* _Given request_
Answer with one number: the count of lines in the listing below that hold the word "scene".

*** Supplied data ***

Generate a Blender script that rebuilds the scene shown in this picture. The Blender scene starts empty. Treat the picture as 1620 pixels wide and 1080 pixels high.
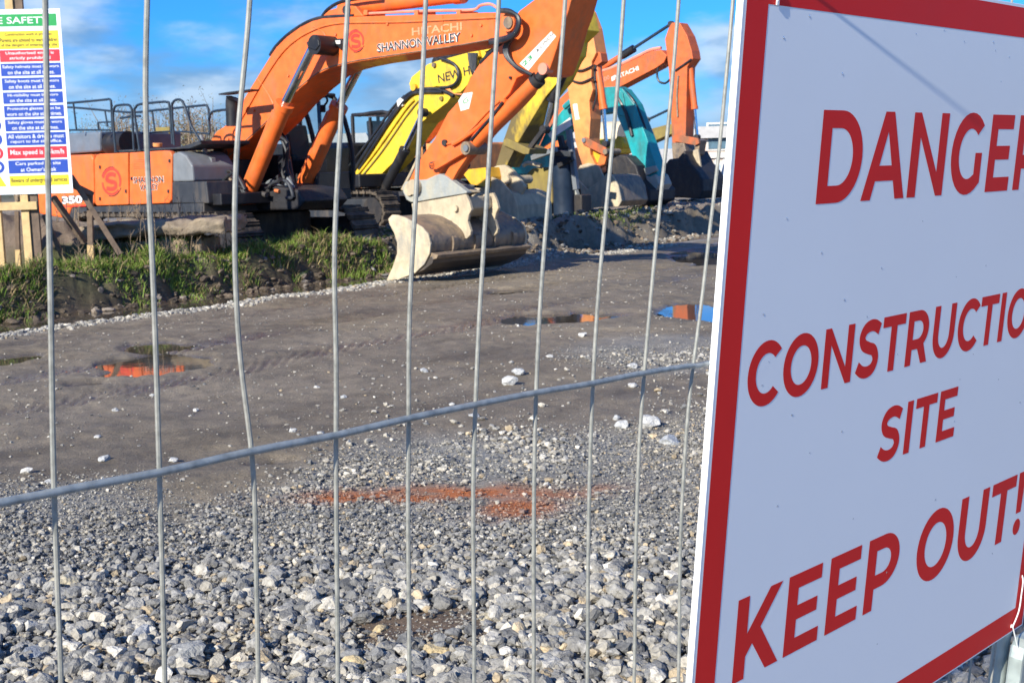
import bpy, math, random
import numpy as np
from mathutils import Vector, Matrix
random.seed(7); rng = np.random.default_rng(7)
S = bpy.context.scene
COL = S.collection
R = math.radians

# ------------------------------------------------------------------ camera
F, CX, CY = 2000.0, 810.0, 540.0
CAM = np.array([0, 0, 1.7])
_n = np.array([.0274, 1, .1355]); UP = -_n/np.linalg.norm(_n)
_z = np.array([0, 0, 1.]); YW = _z - _z.dot(UP)*UP; YW /= np.linalg.norm(YW)
XW = np.cross(YW, UP); RM = np.array([XW, YW, UP])
cam = bpy.data.objects.new('camera', bpy.data.cameras.new('camera')); COL.objects.link(cam)
cam.data.sensor_width = 36; cam.data.lens = 36*F/1620
cam.data.clip_start = .05; cam.data.clip_end = 6000
cam.data.dof.use_dof = True; cam.data.dof.focus_distance = 2.3; cam.data.dof.aperture_fstop = 20
_cols = [RM @ np.array(v) for v in ((1, 0, 0), (0, -1, 0), (0, 0, -1))]
mw = Matrix.Identity(4)
for j, c in enumerate(_cols):
    for i in range(3): mw[i][j] = c[i]
mw[0][3], mw[1][3], mw[2][3] = CAM
cam.matrix_world = mw
S.camera = cam
# ------------------------------------------------------------------ sun and sky
SUN = np.array([.396, .548, -.355]); SUN /= np.linalg.norm(SUN)      # the way the light travels
SUN_EL = math.asin(-SUN[2]); SUN_AZ = math.atan2(-SUN[0], -SUN[1])
sl = bpy.data.lights.new('sun', 'SUN'); sl.energy = 4.6; sl.angle = R(.53); sl.color = (1, .95, .83)
so = bpy.data.objects.new('sun', sl); COL.objects.link(so)
so.rotation_euler = Vector(SUN).to_track_quat('-Z', 'Y').to_euler()
W = bpy.data.worlds.new('World'); S.world = W; W.use_nodes = True
nt = W.node_tree; N = nt.nodes; L = nt.links
bg = N['Background']; bg.inputs[1].default_value = .15
sky = N.new('ShaderNodeTexSky'); sky.sky_type = 'NISHITA'; sky.sun_disc = False
sky.sun_elevation = SUN_EL; sky.sun_rotation = SUN_AZ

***

* _Worked solution_
2